- [Information supplied]
——
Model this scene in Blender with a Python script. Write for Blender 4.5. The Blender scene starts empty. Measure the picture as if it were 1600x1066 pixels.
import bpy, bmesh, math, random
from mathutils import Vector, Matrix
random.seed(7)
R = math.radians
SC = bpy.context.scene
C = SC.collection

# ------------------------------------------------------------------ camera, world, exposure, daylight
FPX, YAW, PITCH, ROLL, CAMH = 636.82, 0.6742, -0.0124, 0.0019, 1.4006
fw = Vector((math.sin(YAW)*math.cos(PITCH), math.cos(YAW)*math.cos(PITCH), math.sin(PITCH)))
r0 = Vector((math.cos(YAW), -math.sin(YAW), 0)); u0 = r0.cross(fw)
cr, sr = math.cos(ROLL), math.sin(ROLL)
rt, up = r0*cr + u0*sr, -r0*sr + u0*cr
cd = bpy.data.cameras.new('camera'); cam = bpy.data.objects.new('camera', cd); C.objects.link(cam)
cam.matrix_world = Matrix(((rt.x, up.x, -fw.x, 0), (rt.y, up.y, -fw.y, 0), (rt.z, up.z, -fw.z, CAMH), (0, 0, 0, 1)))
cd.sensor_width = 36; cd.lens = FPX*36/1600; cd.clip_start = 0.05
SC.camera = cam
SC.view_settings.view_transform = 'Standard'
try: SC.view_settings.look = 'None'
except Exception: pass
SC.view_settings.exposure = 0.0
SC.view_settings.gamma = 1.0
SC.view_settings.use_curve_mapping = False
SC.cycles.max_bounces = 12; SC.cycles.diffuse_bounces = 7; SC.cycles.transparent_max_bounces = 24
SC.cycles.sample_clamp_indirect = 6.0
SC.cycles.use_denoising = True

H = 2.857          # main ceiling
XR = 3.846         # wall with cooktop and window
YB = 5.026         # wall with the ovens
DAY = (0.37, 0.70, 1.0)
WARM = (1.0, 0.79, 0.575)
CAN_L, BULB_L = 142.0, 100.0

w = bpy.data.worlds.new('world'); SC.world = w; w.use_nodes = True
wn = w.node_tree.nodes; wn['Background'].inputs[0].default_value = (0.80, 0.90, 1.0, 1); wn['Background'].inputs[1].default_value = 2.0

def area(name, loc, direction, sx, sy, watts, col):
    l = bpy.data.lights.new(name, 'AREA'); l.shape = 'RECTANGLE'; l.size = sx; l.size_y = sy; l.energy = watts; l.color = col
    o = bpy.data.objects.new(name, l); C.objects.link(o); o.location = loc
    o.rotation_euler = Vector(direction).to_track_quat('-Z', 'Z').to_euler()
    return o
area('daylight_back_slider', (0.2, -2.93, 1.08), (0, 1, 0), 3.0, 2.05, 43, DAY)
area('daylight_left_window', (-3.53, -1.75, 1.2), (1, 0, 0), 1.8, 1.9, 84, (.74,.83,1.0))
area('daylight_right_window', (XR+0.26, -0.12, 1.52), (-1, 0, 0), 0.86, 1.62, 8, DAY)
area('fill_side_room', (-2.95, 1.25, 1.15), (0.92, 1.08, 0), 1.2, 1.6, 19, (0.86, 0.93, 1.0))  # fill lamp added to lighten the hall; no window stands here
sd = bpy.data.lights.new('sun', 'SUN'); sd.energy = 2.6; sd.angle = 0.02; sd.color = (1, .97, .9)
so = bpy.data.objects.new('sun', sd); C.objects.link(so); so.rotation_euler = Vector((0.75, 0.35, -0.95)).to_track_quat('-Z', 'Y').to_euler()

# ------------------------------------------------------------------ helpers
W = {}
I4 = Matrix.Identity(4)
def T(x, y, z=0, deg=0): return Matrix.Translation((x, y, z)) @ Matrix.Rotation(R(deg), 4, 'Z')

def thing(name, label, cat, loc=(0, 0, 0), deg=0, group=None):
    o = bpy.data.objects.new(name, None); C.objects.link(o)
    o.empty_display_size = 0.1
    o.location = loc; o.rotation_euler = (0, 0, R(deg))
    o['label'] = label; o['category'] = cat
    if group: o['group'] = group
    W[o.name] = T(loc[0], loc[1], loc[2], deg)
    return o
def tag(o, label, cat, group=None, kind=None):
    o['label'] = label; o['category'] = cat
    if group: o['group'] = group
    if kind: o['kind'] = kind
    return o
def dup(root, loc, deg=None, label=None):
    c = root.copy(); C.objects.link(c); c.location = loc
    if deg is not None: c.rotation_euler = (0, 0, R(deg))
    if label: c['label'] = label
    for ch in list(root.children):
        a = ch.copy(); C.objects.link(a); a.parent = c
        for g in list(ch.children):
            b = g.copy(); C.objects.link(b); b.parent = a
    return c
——
Quote the listing above from its first line to the line with "C = SC.collection", inclusive, and add nothing.

- [Answer for this exercise]
Model this scene in Blender with a Python script. Write for Blender 4.5. The Blender scene starts empty. Measure the picture as if it were 1600x1066 pixels.
import bpy, bmesh, math, random
from mathutils import Vector, Matrix
random.seed(7)
R = math.radians
SC = bpy.context.scene
C = SC.collection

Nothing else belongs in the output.